According to Narvar, 96% of consumers would shop again with a retailer after an easy returns experience. 

Retailers therefore have to balance a returns policy which doesn’t deter shoppers with efforts to minimise returns. 

Let’s look at some ways that ecommerce returns can be addressed by retailers…

Delivery performance

Some returns are actually a result of mistakes made by retailers which can be avoided. 

Chain Store Age data found that 23% of online returns happen because customers received the wrong product, and 20% due to customers receiving a damaged or defective item.

Clear product descriptions

If people make an informed decision about a purchase, they’re more likely to find the one that suits them and less likely to return it. 

Clear and well presented product descriptions help here. For example, if customers are buying laptops or TVs, they may need to know how many and which kind of ports there are, or whether they’re compatible with other products. 

It’s also important that they have the chance to compare their options and make a decision having viewed the alternatives. 

Here, Home Depot presents the products that other customers have viewed, presenting key features side by side so that customers can decide. 

Home Depot product comparison

Product images

Product photography matters. It should help to sell items by showing them effectively, but it also needs to help people to understand the product they’re buying.

For shoes and other fashion items, showing them from different views over multiple images and allowing them to zoom in helps them to get a good impression of products. 

Photos can also be used to demonstrate products effectively. For example, JoJo Maman Bébé uses images like this top view of a baby changing bag to show how much can fit into it. 

JoJo Maman Bebe product image

Video can also help here. Video walkthroughs can sometimes help to show a range of features more effectively than images alone, as in this example from AO.com. 

Little details such as copy on product pages showing which sizes models are wearing, as well as their measurements can help shoppers to decide on the best size for them. 

Customer reviews 

Reviews can also aid customer decision making, helping them to arrive at the most suitable purchase. 

A study from Boston University in 2017 linked positive reviews to both lower returns rates and increased repeat purchase for online fashion sites. 

Essentially, reviews can help customers to buy armed with all the information they need, and with the added reassurance that other people have been satisfied with the product. 

Also, reviews can uncover points, both positive and negative that may be missing from product descriptions. 

Fitting technology

Ecommerce sites are increasingly using tech solutions to help to solve fitting issues. 

According to Returns Magic, the most returns are due to size issues:

  1. Size too small: 30%
  2. Size too large: 22%
  3. Changed my mind: 12%
  4. Style: 8%
  5. Not as described: 5%
  6. Defective: 5%
  7. Other or not specified: 18%

Warby Parker’s iPhone app uses the depth-sensitive camera to scan and recommend the best fitting frames for each customer, and allows them to try them for size. 
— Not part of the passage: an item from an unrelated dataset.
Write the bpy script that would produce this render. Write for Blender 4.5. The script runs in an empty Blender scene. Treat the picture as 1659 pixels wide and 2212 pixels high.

Augmented reality can be helped here, and is often used to place virtual versions of products into people’s surroundings to see if they fit, and how they look. 

Paws.com has this for its range of dog beds, so users can see if they fit the space available.

Increase the window for returns

Normally customers have 30 days to return a purchase but some retailers opt for larger windows. Schuh, for example, allows returns within 365 days. 

This can help to persuade customers to buy, but there’s also a school of thought that, with the urgency of the 30 day window removed, customers are less likely to return items. 

Deal with serial returners

Research from Barclaycard found plenty of evidence for serial returners – those shoppers who deliberately over-order so that they can keep the items they want and return the rest.

It found that 30% of shoppers deliberately over purchase items knowing they’ll return what they don’t need, while 19% said they’d ordered multiple versions of one product to make their minds up at home. 

ASOS recently attempted to address this issue, extending its returns window from 28 to 45 days, but also telling customers that it would investigate unusual returns patterns from shoppers and potentially blacklisting them.